NPer

Specifies the number of periods for an annuity based on periodic fixed payments and a fixed interest rate.

Syntax

NPer(rate, pmt, pv[, fv[, type]])

The NPer function has the following named arguments:

rate
Required. Variant specifying interest rate per period. For example, if you obtain a car loan at an annual percentage rate (APR) of 10 percent and make monthly payments, the rate per period is 0.1/12, or 0.0083.
pmt
Required. Variant specifying payment to be made each period. Payments usually contain principal and interest that does not change over the life of the annuity.
pv
Required. Variant specifying present value, or value today, of a series of future payments or receipts. For example, when you borrow money to buy a car, the loan amount is the present value to the lender of the monthly car payments you will make.
fv
Optional.
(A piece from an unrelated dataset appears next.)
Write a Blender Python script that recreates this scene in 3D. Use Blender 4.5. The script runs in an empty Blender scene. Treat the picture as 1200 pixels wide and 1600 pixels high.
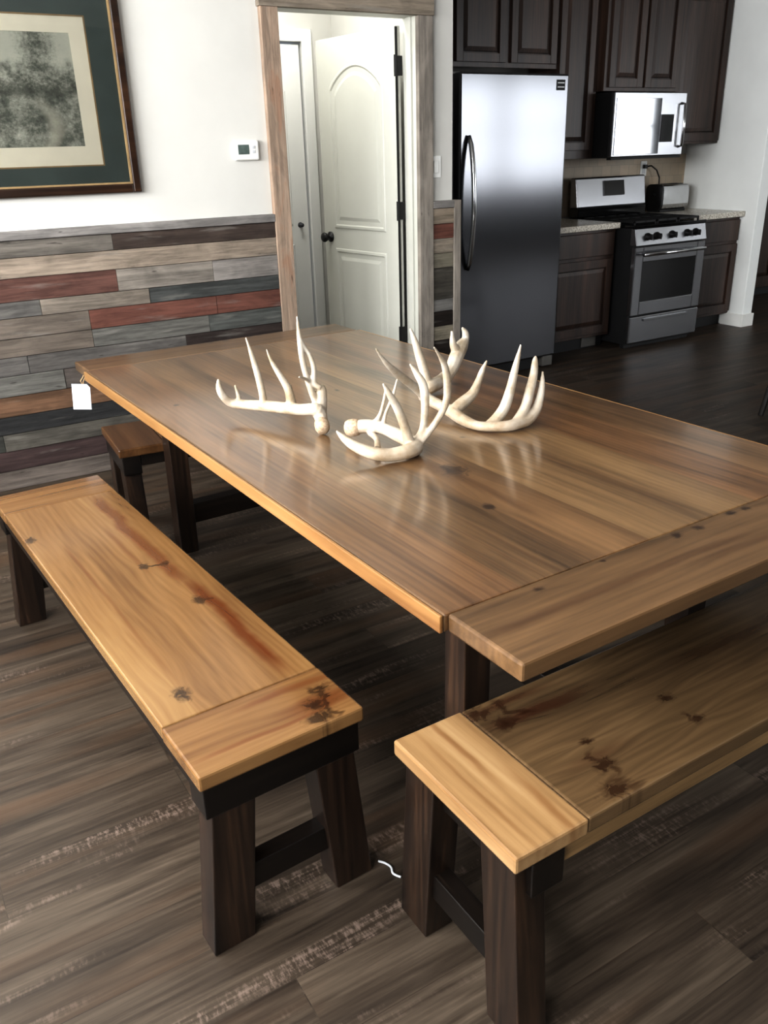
import bpy, bmesh, math, random
from mathutils import Vector, Matrix
random.seed(7)
scene = bpy.context.scene
COL = scene.collection
PI = math.pi

# ------------------------------------------------------------------ helpers
def lin(c, k=1.0):
    out = []
    for v in c[:3]:
        v = v / 255.0
        out.append(v / 12.92 if v <= 0.04045 else ((v + 0.055) / 1.055) ** 2.4)
    return (out[0] * k, out[1] * k, out[2] * k, 1.0)

class B:
    """collects shapes into one bmesh"""
    def __init__(self):
        self.bm = bmesh.new()
        self.cl = self.bm.loops.layers.float_color.new('tint')
    def _paint(self, faces, tint):
        c = tint if tint else (1, 1, 1, 1)
        for f in faces:
            for l in f.loops:
                l[self.cl] = c
    def box(self, x0, x1, y0, y1, z0, z1, tint=None):
        v = [self.bm.verts.new((x, y, z)) for z in (z0, z1) for y in (y0, y1) for x in (x0, x1)]
        fs = [self.bm.faces.new([v[i] for i in q]) for q in
              ((0, 2, 3, 1), (4, 5, 7, 6), (0, 1, 5, 4), (2, 6, 7, 3), (0, 4, 6, 2), (1, 3, 7, 5))]
        self._paint(fs, tint)
        return self
    def hexa(self, bot, top, tint=None):
        """bot / top: four corner points each, counter-clockwise seen from above"""
        b = [self.bm.verts.new(p) for p in bot]
        t = [self.bm.verts.new(p) for p in top]
        fs = [self.bm.faces.new(b[::-1]), self.bm.faces.new(t)]
        for i in range(4):
            j = (i + 1) % 4
            fs.append(self.bm.faces.new((b[i], b[j], t[j], t[i])))
        self._paint(fs, tint)
        return self
    def prism(self, pts, axis, a0, a1, tint=None):
        """extrude a closed 2D outline along axis from a0 to a1"""
        def P(u, v, a):
            return {'x': (a, u, v), 'y': (u, a, v), 'z': (u, v, a)}[axis]
        A = [self.bm.verts.new(P(u, v, a0)) for u, v in pts]
        Z = [self.bm.verts.new(P(u, v, a1)) for u, v in pts]
        fs = [self.bm.faces.new(A[::-1]), self.bm.faces.new(Z)]
        n = len(pts)
        for i in range(n):
            j = (i + 1) % n
            fs.append(self.bm.faces.new((A[i], A[j], Z[j], Z[i])))
        self._paint(fs, tint)
        return self
    def tube(self, pts, rad, seg=10, tint=None, caps=True):
        pts = [Vector(p) for p in pts]
        if not isinstance(rad, (list, tuple)):
            rad = [rad] * len(pts)
        rings = []
        t0 = (pts[1] - pts[0]).normalized()
        up = Vector((0, 0, 1)) if abs(t0.z) < .9 else Vector((1, 0, 0))
        n = t0.cross(up).normalized()
        for i, p in enumerate(pts):
            a = pts[max(i - 1, 0)]
            b = pts[min(i + 1, len(pts) - 1)]
            t = (b - a).normalized()
            n = (n - t * n.dot(t)).normalized()
            m = t.cross(n)
            rings.append([self.bm.verts.new(p + (n * math.cos(k * 2 * PI / seg) + m * math.sin(k * 2 * PI / seg)) * rad[i]) for k in range(seg)])
        fs = []
        for i in range(len(rings) - 1):
            for k in range(seg):
                j = (k + 1) % seg
                fs.append(self.bm.faces.new((rings[i][k], rings[i][j], rings[i + 1][j], rings[i + 1][k])))
        if caps:
            fs.append(self.bm.faces.new(rings[0][::-1]))
            fs.append(self.bm.faces.new(rings[-1]))
        self._paint(fs, tint)
        return self
    def lathe(self, prof, c=(0, 0, 0), axis='z', seg=24):
        rings = []
        for r, h in prof:
            ring = []
            for k in range(seg):
                a = 2 * PI * k / seg
                u, v = r * math.cos(a), r * math.sin(a)
                q = {'z': (u, v, h), 'y': (u, h, v), 'x': (h, u, v)}[axis]
                ring.append(self.bm.verts.new((c[0] + q[0], c[1] + q[1], c[2] + q[2])))
            rings.append(ring)
        fs = []
        for i in range(len(rings) - 1):
            for k in range(seg):
                j = (k + 1) % seg
                fs.append(self.bm.faces.new((rings[i][k], rings[i][j], rings[i + 1][j], rings[i + 1][k])))
        fs.append(self.bm.faces.new(rings[0][::-1]))
        fs.append(self.bm.faces.new(rings[-1]))
        self._paint(fs, None)
        return self
    def rings(self, loops):
        """bridge closed outlines of equal length, fill the last"""
        R = [[self.bm.verts.new(p) for p in l] for l in loops]
        n = len(R[0])
        fs = []
        for a, b in zip(R, R[1:]):
            for i in range(n):
                j = (i + 1) % n
                fs.append(self.bm.faces.new((a[i], a[j], b[j], b[i])))
        fs.append(self.bm.faces.new(R[-1]))
        self._paint(fs, None)
        return self
    def build(self, name, mat, parent=None, bevel=0, smooth=False, loc=None, seg=2):
        bmesh.ops.recalc_face_normals(self.bm, faces=self.bm.faces[:])
        me = bpy.data.meshes.new(name)
        self.bm.to_mesh(me)
        self.bm.free()
        if smooth:
            for p in me.polygons:
                p.use_smooth = True
        o = bpy.data.objects.new(name, me)
        COL.objects.link(o)
        me.materials.append(mat)
        if parent:
            o.parent = parent
        if loc:
            o.location = loc
        if bevel:
            md = o.modifiers.new('bevel', 'BEVEL')
            md.width = bevel
            md.segments = seg
            md.limit_method = 'ANGLE'
        return o

def tag(o, label=None, cat=None, group=None, kind=None):
    if label: o['label'] = label
    if cat: o['category'] = cat
    if group: o['group'] = group
    if kind: o['kind'] = kind
    return o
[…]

Variant specifying future value or cash balance you want after you have made the final payment. For example, the future value of a loan is $0 because that is its value after the final payment. However, if you want to save $50,000 over 18 years for your child's education, then $50,000 is the future value. If omitted, 0 is assumed.
type
Optional. Variant specifying when payments are due. Use 0 if payments are due at the end of the payment period, or use 1 if payments are due at the beginning of the period. If omitted, 0 is assumed.

Remarks

An annuity is a series of fixed cash payments made over a period of time. An annuity can be a loan (such as a home mortgage) or an investment (such as a monthly savings plan).

For all arguments, cash paid out (such as deposits to savings) is represented by negative numbers; cash received (such as dividend checks) is represented by positive numbers.